What are horse dreams made of? When I was a little girl on family drives in the countryside, I would imagine myself astride a magnificent horse galloping alongside the car. The horse’s mane, tail and my own long hair flew behind us.

I come from a family of horse people. On school holidays my father was sent from his provincial town to stay at his aunt’s boarding house in Havana so that he could study horsemanship at the Spanish Equestrian School. My father was an expert horseman and he loved Palominos most of all. He had at least two that I know of. His favorite was a giant stallion named Napoleon.

Top from left: Camelia's grandfather; great grandfather and grandfather; great grand mother. Bottom from left: Camelia's grandmother; grandfather; grandfather with great uncles. Cuba

Top from left: Camelia’s grandfather; great grandfather carrying grandfather; great grandmother (on left). Bottom from left: Camelia’s grandmother (on left); grandfather; grandfather (on left_ with great-great uncles. Cienfuegos, Cuba

Growing up, my father told me horse stories and I wove all of them into dreams of Palominos and the dappled greys that I loved the best. But they remained fantasies because I was a city child. Sometimes on birthdays I would be driven to a stables in the outskirts of the city and treated to a trail ride.

When my father told his horse stories to his grandchildren, only one of them heard. It was my oldest Camelia who clung to his every word and wove her own horse fantasies. She was the one who got her friends to play “Black Beauty” in kindergarten and read every book in the series by the fourth grade. Camelia wore out the videotapes of the “Horse in the Grey Flannel Suit” and “National Velvet”.  As a city child growing up in Loisaida, Camelia’s horse dreams were just like mine, only fantasies – not attainable, really.

Things changed one very boring weekend in late winter when we were feeling the cooped-upness of February. It was dull and snowless and everything was brown. Over my morning coffee I decided an outing ought to be taken. Maybe I could take them to a real stable for a proper riding lesson. Camelia had never been on a horse outside of the occasional school street fair pony and in her own horse dreams. We found Frog Hollow Farm and at the age of seven, Camelia sat for her first lesson in her blue jeans on the stalwart school pony Ludwig.

That was when Camelia’s horse dreams changed from being images on a TV screen and in her mind’s eye into the real smells of leather and horse sweat, and the mastering of skills.

Camelia at HITS on the Hudson and Wellington, FL

Camelia at HITS on the Hudson and Wellington, FL

In the summers my parents sat on a grassy knoll in old wrought iron armchairs overlooking the outdoor rink to watch Camelia in her dark green riding breeches.
Her grandfather would watch the only child of his line to have realized her horse dreams. I could see the pride and satisfaction in his green eyes. His gaze intent on horse and rider, he would smile softly and nod approvingly as we sat under the shade tree. In her training he saw his training and it continued, this ancient connection to the horse.

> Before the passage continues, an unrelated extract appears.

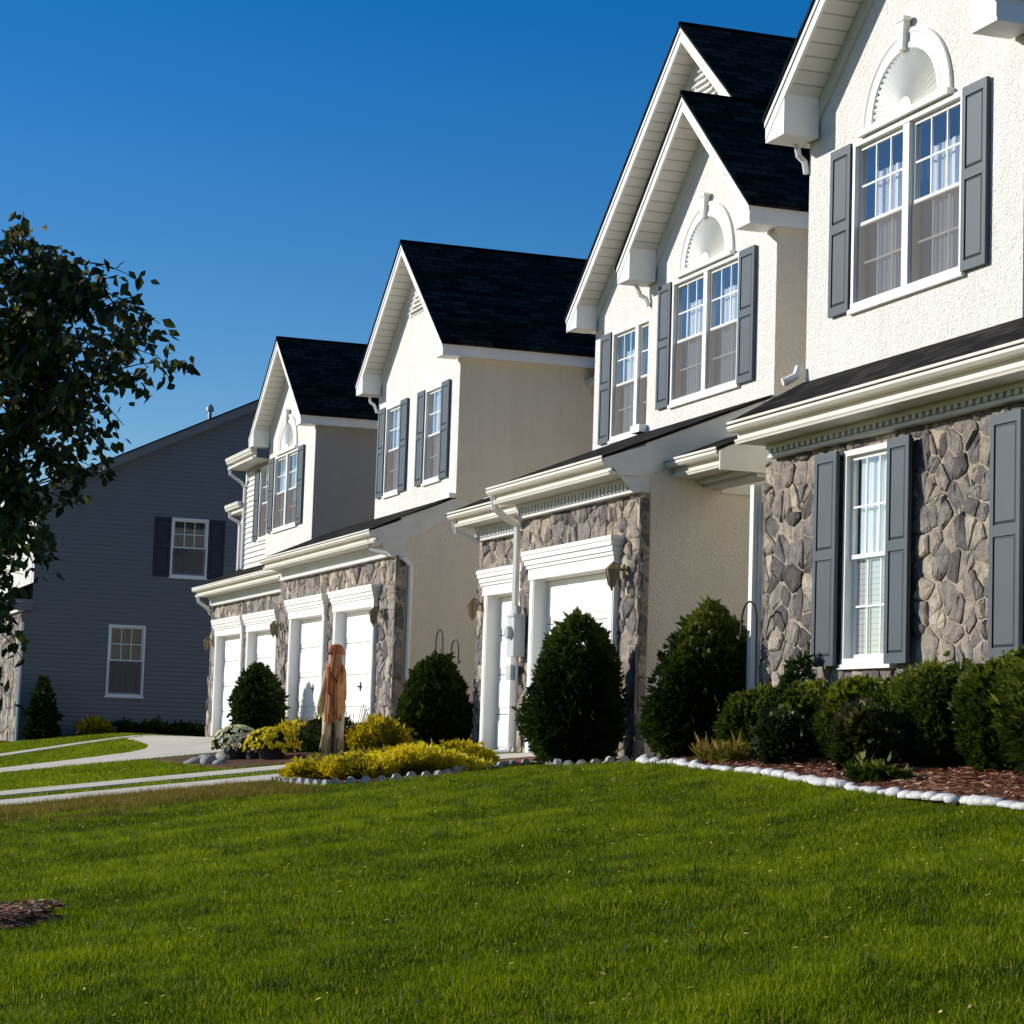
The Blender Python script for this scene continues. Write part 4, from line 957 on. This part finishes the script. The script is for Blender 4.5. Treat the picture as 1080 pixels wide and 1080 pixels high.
def shrub(name,x,y,rx,ry,h,label,cat,mat='arbor',n=1500,size=.09,per=5,asp=.20,shape='egg',group=None,seed=0,stem=True,up=.5,inner=.35,zlift=0.0,tip=0.0,amp=.16):
    rng=np.random.default_rng(1000+seed); z0=gz(x,y)+zlift
    t=thing(name,(x,y,z0),label,cat,group)
    PZ=np.array([0,.08,.2,.35,.5,.65,.8,.9,.97,1.03])
    PR={'egg':[.58,.76,.93,1,.97,.84,.64,.44,.24,.05],'cone':[.8,.95,1,.92,.78,.60,.38,.24,.12,.03],'box':[.60,.80,.95,1,1,.98,.88,.72,.5,.12],'dome':[.80,.95,1,1,.95,.84,.66,.48,.30,.06]}[shape]
    zz=rng.uniform(0,1.03,n*3); rp=np.interp(zz,PZ,PR); zz=zz[rng.uniform(0,1,n*3)<rp+.06][:n]
    if len(zz)<n: zz=np.concatenate([zz,rng.uniform(.1,.7,n-len(zz))])
    aa=rng.uniform(0,2*np.pi,n); rp=np.interp(zz,PZ,PR); dz=(zz-.42)*1.7
    d=np.column_stack([np.cos(aa),np.sin(aa),dz]); d/=np.linalg.norm(d,axis=1,keepdims=True)
    lob=lobed(d,rng,k=34,amp=amp*1.9); s=lob*np.where(rng.uniform(size=n)<.72,rng.uniform(.86,1.06,n),np.sqrt(rng.uniform(inner**2,.85,n)))
    stray=rng.uniform(size=n)<.07; s=np.where(stray,rng.uniform(1.05,1.2,n),s)
    C=np.column_stack([x+np.cos(aa)*rx*rp*s,y+np.sin(aa)*ry*rp*s,z0+zz*h*(.90+.10*lob)+stray*rng.uniform(0,.07,n)])
    nrm=np.column_stack([np.cos(aa)/rx,np.sin(aa)/ry,dz/h*1.6]); nrm/=np.linalg.norm(nrm,axis=1,keepdims=True); nrm[:,2]+=up; nrm/=np.linalg.norm(nrm,axis=1,keepdims=True)
    V=fans(C,nrm,size*rng.choice([.8,1,1.25,1.8],n,p=[.35,.35,.22,.08]),per,asp,rng)
    low=V[:,2].reshape(-1,4).min(1); 
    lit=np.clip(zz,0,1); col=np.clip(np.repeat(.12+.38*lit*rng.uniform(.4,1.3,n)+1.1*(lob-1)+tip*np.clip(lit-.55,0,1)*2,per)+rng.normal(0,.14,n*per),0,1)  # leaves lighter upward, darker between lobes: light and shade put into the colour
    k=low>z0-.02; V=V.reshape(-1,4,3)[k].reshape(-1,3); col=col[k]
    # deep inside: large dark sprays that close the view through the middle
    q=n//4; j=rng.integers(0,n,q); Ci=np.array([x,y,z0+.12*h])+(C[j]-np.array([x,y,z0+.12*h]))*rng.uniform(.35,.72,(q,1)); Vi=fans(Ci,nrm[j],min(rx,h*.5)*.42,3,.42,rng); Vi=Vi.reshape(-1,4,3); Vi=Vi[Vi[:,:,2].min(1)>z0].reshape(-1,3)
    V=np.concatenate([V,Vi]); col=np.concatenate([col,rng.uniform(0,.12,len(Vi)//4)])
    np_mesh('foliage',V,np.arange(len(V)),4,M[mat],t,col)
    # dark twiggy inside + stem
    S=MB()
    S.tube([(x,y,z0-.05),(x+.01,y,z0+h*.45),(x,y+.01,z0+h*.8)],[.035,.022,.008],6)
    for k in range(9):
        a=k*2.4; q=rng.uniform(.12,.55)
        S.tube([(x,y,z0+h*q*.5),(x+rx*.45*math.cos(a),y+ry*.45*math.sin(a),z0+h*(q*.5+.2)),(x+rx*.75*math.cos(a),y+ry*.75*math.sin(a),z0+h*(q*.5+.42))],[.012,.008,.004],4)
    S.build('stem',M['bark'],t,fix=False)
    return t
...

At the age of fourteen, Camelia became a working student where the trade was work in exchange for riding lessons. All through high school, Camelia would rise every Saturday morning before dawn to catch a bus to the farm, and returned home on Sunday evening. She did her homework on the bus ride. I used to joke that she had the discipline of a Marine. She would surf the internet for horses that were for sale. Often, while cooking dinner, I would hear her yell “Mom, come look at this one, what a beauty!”

I missed her when she went to the farm on the weekends and then as she grew older for longer periods of time during summer vacations. But I let her go, because I understood this horse dream. My daughter has a gift. Maybe this gift is in the blood. She is after all, only one generation removed from people who were physically connected to the horse for centuries. People who sat astride horses from toddlerhood until they died or could not get out of bed.

Camelia Montalvo is a dressage instructor and trainer in New York. At the time of this writing, she was a working student for Jennifer Baumert of Cloverlea Dressage in Wellington, FL for the winter season.